Aile ve faşizm sorunsalı şu an için yazımın konusu değildir. Eğer bunu anlattığım konu başa alırsak süreci olmayana erge indirmiş oluruz.
Ne totem dönemde ne ön ittifakı dönemde bugünkü gibi bir aile yoktur.
Aile ise, toplum demek hiç değildir. Aile anne, baba ve kardeşlerden oluşan bir topluluk olabilir.
El kavramı yabancılaşmak, akraba olmayan yabancı olmak anlamına değildir. Kolektif oluşun zıddını dile getiren bir mana anlayışıdır. Kolektif sahipliğe karşı kişisi takdirli mal mülk sahipliği olan mana anlayışıdır. Giderek köleci sistemi, feodaliteyi, oligarşiyi kapitalizmi ve liberalizmi doğurmuştur.
Faşizm ise bu yapıların kullandığı tahakküm, şiddet, baskı ve zülüm adalet denen adaletsizlik olmakla ortaya çıkmıştır. Elbette köleci yapı günümüze gelene kadar insanı insana, insanı topluma, insanı doğaya, insanı kendi bilincine ve insanı üreten ilişkilere yabancılaştırmadır.
Kısaca El kolektif iliği savunan ilahi anlayışa karşı kişi kayrasına aldığı kişileri mal mülk sahibi ve köle kılan takdir eden mana gücü anlayışı olmakla yoksullara vaatçidir.
İlahi dönem hemcinslerimizin insan olduğu ve uygarlığı ortaya koyduğu dönemdir. El ise insanın insana kulluğunu ortaya koyan mana anlayışı olmakla insan söylemini unutturan kulların diye söze başlayan süreçtir.
Avlanma konusuna gelince nasıl dün genetiği bilmiyorsak önceki gün de üretimi ve toplumu bilmiyorduk. Ama topluluklar halinde olunduğu da bir gerçektir. Topluluk toplum demek değildir.
Doğa tüm canlılara olduğu gibi insan eylemine de bir direnç, bir zorluk gösterir. Buna OERTAMIN ALAN ETKİSİ DENİR. Topluluk olarak hareket eden hemcinslerimiz bu zorluğu tek başlarına olduklarından daha kolay aştıklarını görmüşlerdir.
İşte doğanın toplam alan etkisine karşı ve alanın kişilere yüklediği zorlukları aşabilmek için daha büyük olma nedenle topluluk halinde avcılık toplayıcılık yapmışlardır.

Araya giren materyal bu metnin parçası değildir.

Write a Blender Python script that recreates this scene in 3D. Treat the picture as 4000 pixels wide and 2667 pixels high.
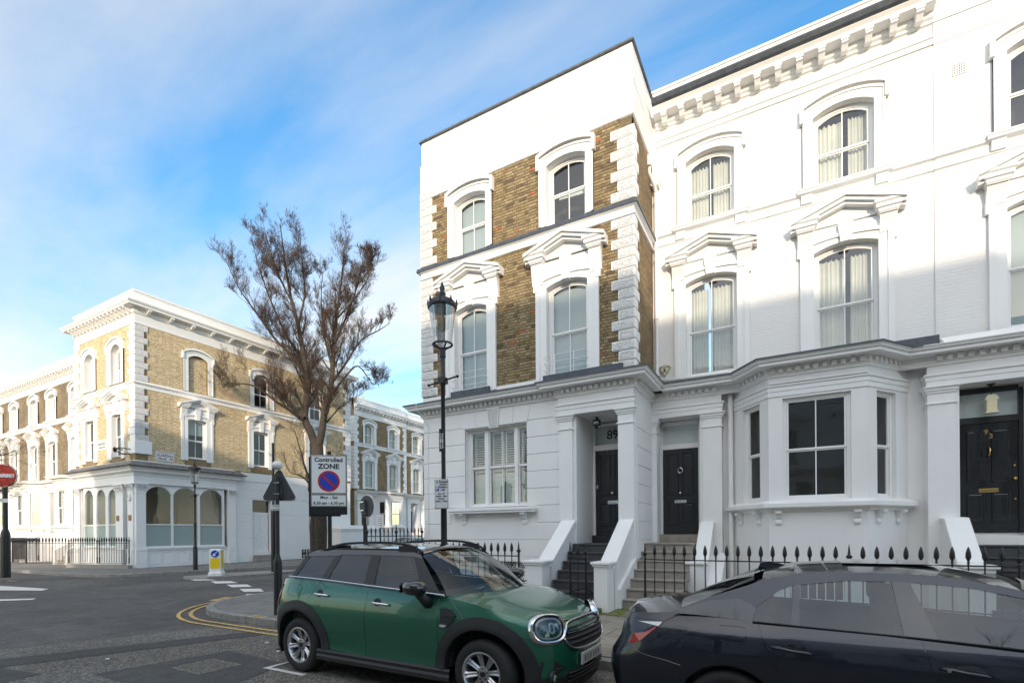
import bpy, bmesh, math, random
from mathutils import Vector, Matrix
random.seed(7)
for o in list(bpy.data.objects): bpy.data.objects.remove(o, do_unlink=True)
S = bpy.context.scene
COL = S.collection
# ------------------------------------------------------------------ camera
cam_d = bpy.data.cameras.new('camera'); cam = bpy.data.objects.new('camera', cam_d); COL.objects.link(cam)
YAW, ROLL = -0.5084028, -0.0074039
fw = Vector((math.sin(YAW), math.cos(YAW), 0)); rt = Vector((math.cos(YAW), -math.sin(YAW), 0)); up = Vector((0, 0, 1))
r2 = rt*math.cos(ROLL) + up*math.sin(ROLL); u2 = -rt*math.sin(ROLL) + up*math.cos(ROLL)
cam.matrix_world = Matrix(((r2.x, u2.x, -fw.x, 0), (r2.y, u2.y, -fw.y, 0), (r2.z, u2.z, -fw.z, 1.73), (0, 0, 0, 1)))
cam_d.sensor_width = 36; cam_d.lens = 1955.2/4000*36; cam_d.shift_y = 0.18622
cam_d.clip_start = 0.1; cam_d.clip_end = 3000
S.camera = cam
# ------------------------------------------------------------------ sun and sky
SUN_D = Vector((-0.45, 1.0, -0.252)).normalized()
elev = math.asin(-SUN_D.z); rotz = math.atan2(-SUN_D.x, -SUN_D.y)
sun_d = bpy.data.lights.new('sun', 'SUN'); sun = bpy.data.objects.new('sun', sun_d); COL.objects.link(sun)
sun.rotation_euler = SUN_D.to_track_quat('-Z', 'Y').to_euler(); sun.location = (20, -40, 30)
sun_d.energy = 2.0; sun_d.angle = math.radians(0.9); sun_d.color = (0.46, 0.415, 0.365)
W = bpy.data.worlds.new('World'); S.world = W; W.use_nodes = True
nt = W.node_tree; nt.nodes.clear()
def N(t, typ, **k):
    n = t.nodes.new(typ)
    for a, b in k.items(): setattr(n, a, b)
    return n
def L(t, a, b): t.links.new(a, b)
sky = N(nt, 'ShaderNodeTexSky', sky_type='NISHITA', sun_disc=False, sun_elevation=elev, sun_rotation=rotz, altitude=50, air_density=1.0, dust_density=0.6, ozone_density=2.0)
out = N(nt, 'ShaderNodeOutputWorld'); bg = N(nt, 'ShaderNodeBackground'); bg.inputs[1].default_value = 0.15
tc = N(nt, 'ShaderNodeTexCoord'); sep = N(nt, 'ShaderNodeSeparateXYZ'); L(nt, tc.outputs['Generated'], sep.inputs[0])
def M(t, op, a, b=None, c=None, clamp=False):
    n = N(t, 'ShaderNodeMath', operation=op, use_clamp=clamp)
    for i, v in enumerate((a, b, c)):
        if v is None: continue
        if isinstance(v, (int, float)): n.inputs[i].default_value = v
        else: L(t, v, n.inputs[i])
    return n.outputs[0]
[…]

Yani doğanın baskısına karşı av ve toplayıcılık hemcinslerin doğaya karşı birlikte direnci olmakla etkiye karşı toplu olmanın tepkisiyle hemcinsler avcı ve toplayıcı olmuşlardır.
İnorganikler ve organikler, sentezle ya da birleşerek inşa ve organize oluyorlar. Var oluş budur. Tıpkı hücredeki klorofil, mitokondri, ribozomlar, golgi aygıtları sentezli hücre bazlı birleşmeler organizesinin organeller olması gibidir.
Vücudumuzdaki hücre doku ve organlar gibidir. Kişinin dışta sentez olan inşası (organ doku ve organ elleri de) topluluk toplum ile diğer kişiler ve alet-edavat, teknik bilgileri ile sentez ve yalıtıma oluş ta bu avcılığın toplayıcılığın kişi dışındaki birleşen sentezleriyle yapı organik devimidir. Sorunun gidip gidebileceği başka bir yer yoktur.
Bunlar aslında yazılarımda uzun uzun ve genişçe açıkladığım konulardır.